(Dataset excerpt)
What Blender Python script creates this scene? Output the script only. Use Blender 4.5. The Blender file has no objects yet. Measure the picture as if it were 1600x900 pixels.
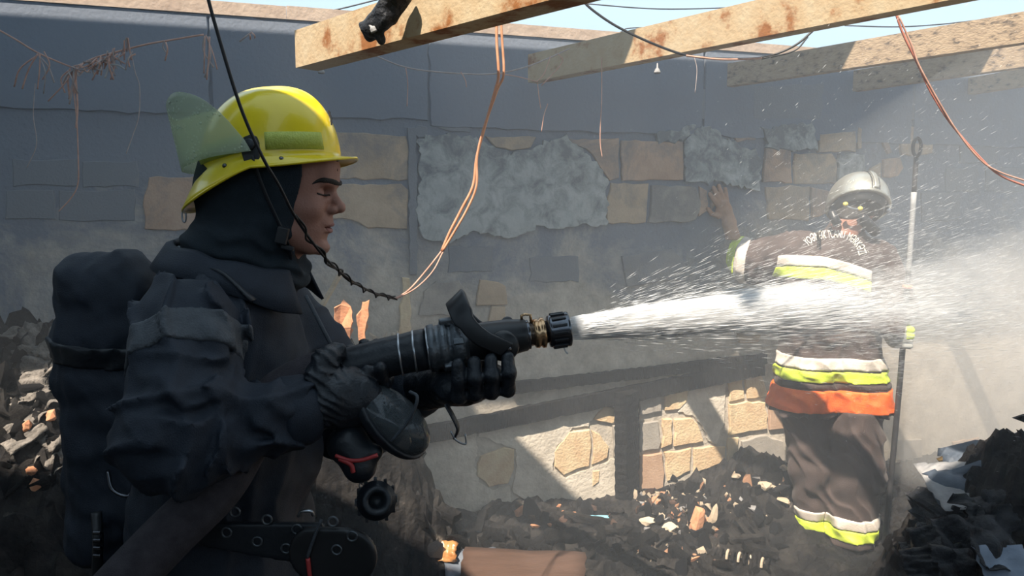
import bpy, bmesh, math, random
import numpy as np
from mathutils import Vector, Matrix
from mathutils.bvhtree import BVHTree

random.seed(7)
RNG = np.random.RandomState(11)
scene = bpy.context.scene
COL = scene.collection

# ------------------------------------------------------------------ camera
FPX = 1155.6
PITCH = math.atan(120 / FPX)
CAMZ = 1.6
cam_data = bpy.data.cameras.new('camera')
cam_data.sensor_width = 36.0
cam_data.lens = 26.0
cam_data.clip_start = 0.05
cam = bpy.data.objects.new('camera', cam_data)
cam.location = (0, 0, CAMZ)
cam.rotation_euler = (math.pi / 2 - PITCH, 0, 0)
COL.objects.link(cam)
scene.camera = cam

# ------------------------------------------------------------------ world, sun, exposure
world = bpy.data.worlds.new('sky')
scene.world = world
world.use_nodes = True
wn = world.node_tree.nodes
bg = wn['Background']
bg.inputs['Color'].default_value = (0.58, 0.76, 0.92, 1)
bg.inputs['Strength'].default_value = 1.0
SUN_TO = Vector((-0.30, -0.60, 1.0))          # from the scene towards the sun
sun_data = bpy.data.lights.new('sun', 'SUN')
sun_data.energy = 8.6
sun_data.angle = math.radians(0.6)
sun_data.color = (1.0, 0.89, 0.75)
sun = bpy.data.objects.new('sun', sun_data)
sun.rotation_euler = SUN_TO.to_track_quat('Z', 'Y').to_euler()
sun.location = (-2, -4, 8)
COL.objects.link(sun)
scene.view_settings.view_transform = 'Standard'
scene.view_settings.look = 'None'
scene.view_settings.gamma = 1.0
scene.view_settings.use_curve_mapping = False
scene.view_settings.exposure = 0.4
scene.cycles.volume_bounces = 3
scene.cycles.max_bounces = 6
scene.cycles.transparent_max_bounces = 24
scene.cycles.caustics_reflective = False
scene.cycles.caustics_refractive = False

# ------------------------------------------------------------------ geometry of the view
_c, _s = math.cos(PITCH), math.sin(PITCH)
def ray(px, py):
    x = (px - 800) / FPX
    y = -(py - 450) / FPX
    return np.array([x, _c + _s * y, -_s + _c * y])
def at(px, py, Y):
    d = ray(px, py)
    return np.array([0, 0, CAMZ]) + d * (Y / d[1])
WALL_D, WALL_S = 3.5, 0.30
def on_wall(px, py, off=0.0):
    d = ray(px, py)
    D = WALL_D - off * math.sqrt(1 + WALL_S ** 2)
    t = D / (d[1] - WALL_S * d[0])
    return np.array([0, 0, CAMZ]) + d * t
WN = np.array([WALL_S, -1, 0]) / math.sqrt(1 + WALL_S ** 2)     # wall normal towards the room
WT = np.array([1, WALL_S, 0]) / math.sqrt(1 + WALL_S ** 2)

# ------------------------------------------------------------------ materials
MATS = {}
def nd(nt, kind, **kw):
    n = nt.nodes.new(kind)
    for k, v in kw.items():
        setattr(n, k, v)
    return n
def mat(name, c1, c2=None, scale=8.0, rough=0.8, bump=0.0, metal=0.0, bscale=None, detail=6, c3=None, lo=0.35, hi=0.65,
        stretch=None, spec=0.5, sheen=0.0, coat=0.0):
    if name in MATS:
        return MATS[name]
    m = bpy.data.materials.new(name)
    m.use_nodes = True
    nt = m.node_tree
    b = nt.nodes['Principled BSDF']
    b.inputs['Roughness'].default_value = rough
    b.inputs['Metallic'].default_value = metal
    b.inputs['Specular IOR Level'].default_value = spec
    if sheen:
        b.inputs['Sheen Weight'].default_value = sheen
    if coat:
        b.inputs['Coat Weight'].default_value = coat
    tc = nd(nt, 'ShaderNodeTexCoord')
    mp = nd(nt, 'ShaderNodeMapping')
    if stretch:
        mp.inputs['Scale'].default_value = stretch
    nt.links.new(tc.outputs['Object'], mp.inputs['Vector'])
    if c2 is None:
        c2 = tuple(min(1, x * 1.25) for x in c1)
    no = nd(nt, 'ShaderNodeTexNoise')
    no.inputs['Scale'].default_value = scale
    no.inputs['Detail'].default_value = detail
    no.inputs['Roughness'].default_value = 0.62
    nt.links.new(mp.outputs[0], no.inputs['Vector'])
    rp = nd(nt, 'ShaderNodeValToRGB')
    rp.color_ramp.elements[0].position = lo
    rp.color_ramp.elements[1].position = hi
    rp.color_ramp.elements[0].color = (*c1, 1)
    rp.color_ramp.elements[1].color = (*c2, 1)
    if c3 is not None:
        e = rp.color_ramp.elements.new((lo + hi) / 2 + 0.12)
        e.color = (*c2, 1)
        rp.color_ramp.elements[2].position = min(1, hi + 0.1)
        rp.color_ramp.elements[2].color = (*c3, 1)
    nt.links.new(no.outputs['Fac'], rp.inputs['Fac'])
    nt.links.new(rp.outputs['Color'], b.inputs['Base Color'])
    if bump:
        n2 = nd(nt, 'ShaderNodeTexNoise')
        n2.inputs['Scale'].default_value = bscale or scale * 5
        n2.inputs['Detail'].default_value = 5
        nt.links.new(mp.outputs[0], n2.inputs['Vector'])
        bp = nd(nt, 'ShaderNodeBump')
        bp.inputs['Strength'].default_value = min(1, bump)
        bp.inputs['Distance'].default_value = 0.01
        nt.links.new(n2.outputs['Fac'], bp.inputs['Height'])
        nt.links.new(bp.outputs['Normal'], b.inputs['Normal'])
    MATS[name] = m
    return m

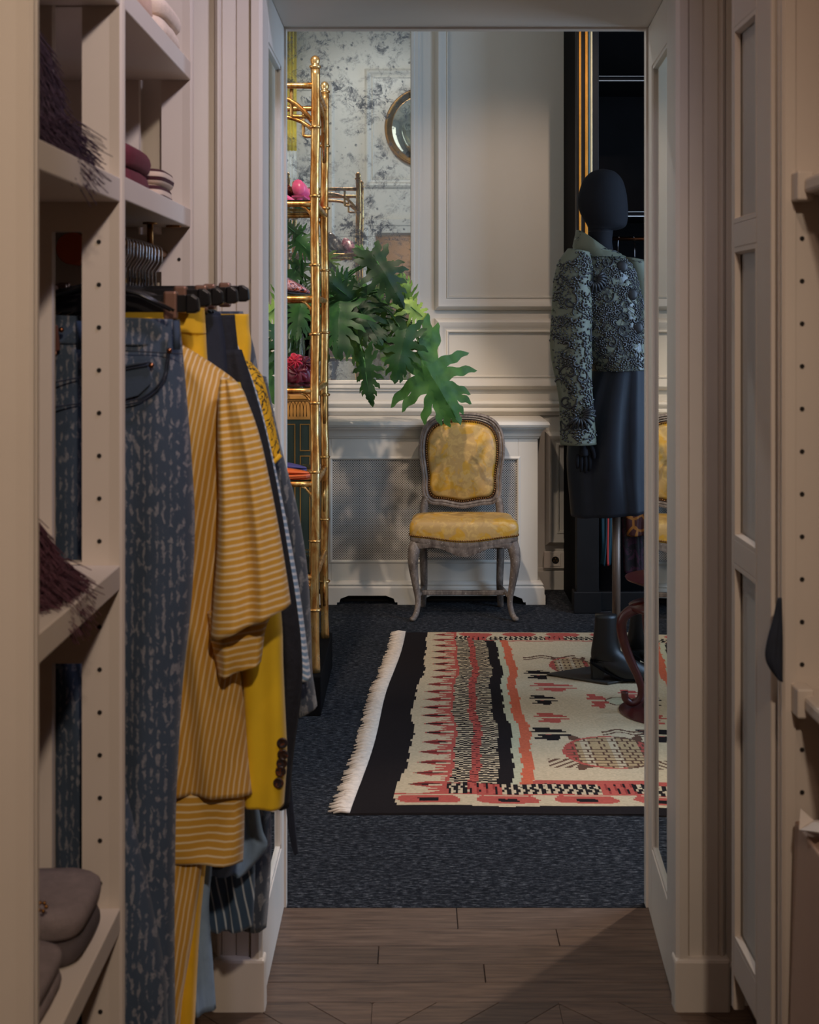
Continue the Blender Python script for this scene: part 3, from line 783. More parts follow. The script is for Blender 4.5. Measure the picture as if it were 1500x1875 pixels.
# ------------------------------------------------------------------ chair
def m_damask():
    t = NT('gold_silk_damask'); v = t.tc()
    n = t.noise(t.map(v, (1, .6, 1)), 12, 4, .55, 1.0); n2 = t.noise(v, 30, 3, .6, .8); th = t.wave(t.map(v, (1, 1, 1)), 420, .3, 1, 'SIN', 'Z')
    m = t.ramp(t.math('ADD', n, t.math('MULTIPLY', n2, .16)), [(.50, 0.0), (.56, 1.0)]); e = t.ramp(n2, [(.5, 0.0), (.58, 1.0)])
    c = t.mix(m, hexc(186, 140, 46), hexc(172, 136, 76)); c = t.mix(t.math('MULTIPLY', e, .45), c, hexc(202, 166, 92))
    dk = t.ramp(t.noise(t.map(v, (1, 1, 1), (0, 0, 0), (3, 1, 5)), 6.5, 3, .5, 1), [(.60, 0.0), (.66, 1.0)])
    c = t.mix(t.math('MULTIPLY', dk, .65), c, hexc(118, 90, 44))
    t.set('Base Color', c); t.set('Roughness', t.ramp(m, [(0, .30), (1, .55)])); t.set('Specular IOR Level', .6)
    t.bump(t.math('ADD', m, t.math('MULTIPLY', th, .3)), .12, .002); return t.m
M['damask'] = m_damask()
def m_greywood():
    t = NT('worn_grey_painted_wood'); v = t.tc(); n = t.noise(t.map(v, (1, 1, .4)), 35, 6, .7, .4); n2 = t.noise(v, 120, 3, .6)
    c = t.ramp(n, [(.3, hexc(66, 54, 46)), (.5, hexc(104, 91, 81)), (.66, hexc(136, 122, 110))])
    t.set('Base Color', t.mix(t.ramp(n2, [(.62, 0.0), (.72, .6)]), c, hexc(206, 196, 184))); t.set('Roughness', .6); t.bump(n, .25, .004); return t.m
M['greywood'] = m_greywood()
M['nail'] = plain('bronze_nail', hexc(130, 92, 58), .3, 1.0, var=.2, scale=50)
M['gimp'] = plain('brown_gimp', hexc(72, 48, 32), .8)
def chair():
    cx, yf, yb = 0.241, 6.09, 6.345
    ch = thing('upholstered_chair', 'antique grey wooden chair upholstered in gold damask before the radiator cover', 'chair', (cx, 6.2, 0))
    # back frame outline in (dx, z), centre line of the frame member
    YB = 6.365; rake = 0.16
    def byz(z): return YB-0.02+max(0, z-.45)*rake*0.35
    px = lambda p: XP(p, YB)-cx; pz = lambda p: ZP(p, YB)
    half = [(848, 760), (880, 762.5), (902, 771), (915, 786), (920.5, 806), (921, 830), (918, 855), (915.5, 876), (916, 894), (912, 909), (902, 917), (885, 918.5), (866, 922), (848, 924.5)]
    R = [(px(a), pz(b)) for a, b in half]; L = [(-x, z) for x, z in reversed(R[1:-1])]
    R2 = [(x-px(848), z) for x, z in R]; L2 = [(-x, z) for x, z in reversed(R2[1:-1])]
    loop = [(p.x, p.y) for p in smooth_path([Vector((x, z, 0)) for x, z in (R2+L2)], 5, True)]
    loop = list(reversed(loop))     # counter-clockwise
    bx = cx
    to_b = lambda x, z, h: Vector((bx+x, byz(z)-h, z))
    prof = [(-.014, -.012), (-.014, .010), (-.006, .016), (0, .012), (.005, .018), (.013, .015), (.015, .0), (.013, -.012)]
    MB().frame(loop, prof, to_b).build('back_frame', M['greywood'], ch, smooth=True, auto=50)
    # upholstered back: pillow filling the loop
    def shrink(f, o): 
        c = Vector((0, sum(p[1] for p in loop)/len(loop)))
        return [Vector((c.x+(p[0]-c.x)*f, c.y+(p[1]-c.y)*f)) for p in loop]
    rs = []
    inner = 0.9
    for k in range(9):
        f = inner*(1-k/8.0)+.001; b = .030*(1-((1-k/8.0))**3.0)+.004
        rs.append([to_b(p.x, p.y, b) for p in shrink(f, 0)])
    MB().rings(rs, caps=True).build('back_pad', M['damask'], ch, smooth=True)
    MB().rings([[to_b(p.x, p.y, -.008) for p in shrink(.93, 0)], [to_b(p.x, p.y, .003) for p in shrink(.93, 0)]]).build('back_lining', M['gimp'], ch)
    def nails(path3, sp, r, name):
        mb = MB(); acc = 0
        for a, b in zip(path3, path3[1:]+[path3[0]] if name == 'back_nails' else path3[1:]):
            d = (b-a).length; q = sp-acc if acc else 0
            while q <= d:
                mb.ball(a+(b-a)*(q/d)+Vector((0, -.0, 0)), r, 6, 3); q += sp
            acc = d-(q-sp)
        mb.build(name, M['nail'], ch, smooth=True, kind='stuff')
    nails([to_b(p.x, p.y, .010) for p in shrink(.89, 0)], .0108, .0048, 'back_nails')
    # posts joining the back to the seat
    for s in (-1, 1):
        a = loop[0]
        pts = smooth_path([(bx+s*.172, byz(.56), pz(908)), (bx+s*.182, byz(.5), .50), (bx+s*.186, YB-.03, .44), (bx+s*.19, YB-.035, .36)], 5)
        MB().tube(pts, [.020, .019, .019]+[.02]*(len(pts)-3), 10).build('back_post', M['greywood'], ch, smooth=True)
    # seat
    def plan(f, grow=0.0):
        pts = []
        for x, y in ((-.2, yb-.01), (-.235, yb-.10), (-.252, yf+.03), (-.236, yf-.012), (-.15, yf-.03), (0, yf-.042), (.15, yf-.03), (.236, yf-.012), (.252, yf+.03), (.235, yb-.10), (.2, yb-.01)):
            pts.append(Vector((x*f, (y-6.21)*f+6.21, 0)))
        return smooth_path(pts, 5, True)
    def wave(x): return -.020*math.cos(min(1, abs(x)/.25)*PI)*.5-.004
    rs = []
    for z, f, wf in ((.380, .985, 1.0), (.392, 1.0, 1.0), (.415, 1.012, .6), (.44, 1.005, .25), (.458, .972, 0), (.468, .90, 0), (.474, .75, 0), (.477, .5, 0), (.478, .2, 0), (.478, .01, 0)):
        rs.append([Vector((cx+p.x, p.y, z+wf*wave(p.x)*(1 if p.y < yf+.06 else 0))) for p in plan(f)])
    MB().rings(rs).build('seat_pad', M['damask'], ch, smooth=True)
    fr = []
    for z, f, wf, lo in ((.300, .955, 0, 1), (.318, .985, 0, 1), (.33, .975, .5, 1), (.36, .985, 1, 0), (.372, 1.0, 1.0, 0), (.383, .995, 1, 0), (.383, .9, 1, 0)):
        ring = []
        for p in plan(f):
            fx = min(1, abs(p.x)/.24); frontw = 1 if p.y < yf+.06 else 0
            zz = z+wf*wave(p.x)*frontw
            if lo: zz = z+.022+frontw*(.018*(1-math.cos(fx*2*PI))*.5*1.3-.016*math.cos(fx*PI)-.004)
            ring.append(Vector((cx+p.x, p.y, zz)))
        fr.append(ring)
    MB().rings(fr).build('seat_rail', M['greywood'], ch, smooth=True, auto=60)
    fp = [p for p in plan(1.004) if p.y < yf+.12]
    i0 = 0
    fp = sorted(fp, key=lambda p: math.atan2(p.x, -(p.y-6.3)))
    nails([Vector((cx+p.x, p.y-.001, .391+wave(p.x)*(1 if p.y < yf+.06 else .3))) for p in fp], .0108, .0048, 'seat_nails')
    # cabriole legs
    for s in (-1, 1):
        pts = smooth_path([(cx+s*.222, yf+.018, .375), (cx+s*.232, yf+.006, .33), (cx+s*.238, yf-.002, .27), (cx+s*.226, yf+.012, .17), (cx+s*.214, yf+.018, .09), (cx+s*.222, yf+.006, .035), (cx+s*.238, yf-.014, .010)], 5)
        n = len(pts); rr = [(.026, .029, .024, .017, .0135, .0135, .013)[min(6, int(i/(n-1)*6))]*(1-(i/(n-1)*6) % 1)+(.026, .029, .024, .017, .0135, .0135, .013)[min(6, int(i/(n-1)*6)+1)]*((i/(n-1)*6) % 1) for i in range(n)]
        MB().tube(pts, rr, 12).build('front_leg', M['greywood'], ch, smooth=True)
        MB().ball((cx+s*.238, yf-.014, .012), .0165, 10, 6, (1, 1.2, .72)).build('foot', M['greywood'], ch, smooth=True)
        pts = smooth_path([(cx+s*.188, yb+.0, .36), (cx+s*.186, yb+.01, .22), (cx+s*.184, yb+.02, .11), (cx+s*.19, yb+.045, .0)], 5)
        MB().tube(pts, [.021-.006*i/(len(pts)-1) for i in range(len(pts))], 8).build('back_leg', M['greywood'], ch, smooth=True)
        MB().tube([(cx+s*.214, yf+.02, .105), (cx+s*.186, yb+.01, .105)], .0105, 8).build('side_stretcher', M['greywood'], ch, smooth=True)
    MB().box(cx-.196, cx+.196, 6.20, 6.222, .095, .117).build('cross_stretcher', M['greywood'], ch, bevel=.004)
chair()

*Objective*
Take the material above from its first line through the line holding "scene.camera = cam" and set it down exactly, without the pictures.

*Finished task*
What Blender Python script creates this scene? Output the script only. Use Blender 4.5. The Blender file has no objects yet. Measure the picture as if it were 1600x900 pixels.
import bpy, bmesh, math, random
import numpy as np
from mathutils import Vector, Matrix
from mathutils.bvhtree import BVHTree

random.seed(7)
RNG = np.random.RandomState(11)
scene = bpy.context.scene
COL = scene.collection

# ------------------------------------------------------------------ camera
FPX = 1155.6
PITCH = math.atan(120 / FPX)
CAMZ = 1.6
cam_data = bpy.data.cameras.new('camera')
cam_data.sensor_width = 36.0
cam_data.lens = 26.0
cam_data.clip_start = 0.05
cam = bpy.data.objects.new('camera', cam_data)
cam.location = (0, 0, CAMZ)
cam.rotation_euler = (math.pi / 2 - PITCH, 0, 0)
COL.objects.link(cam)
scene.camera = cam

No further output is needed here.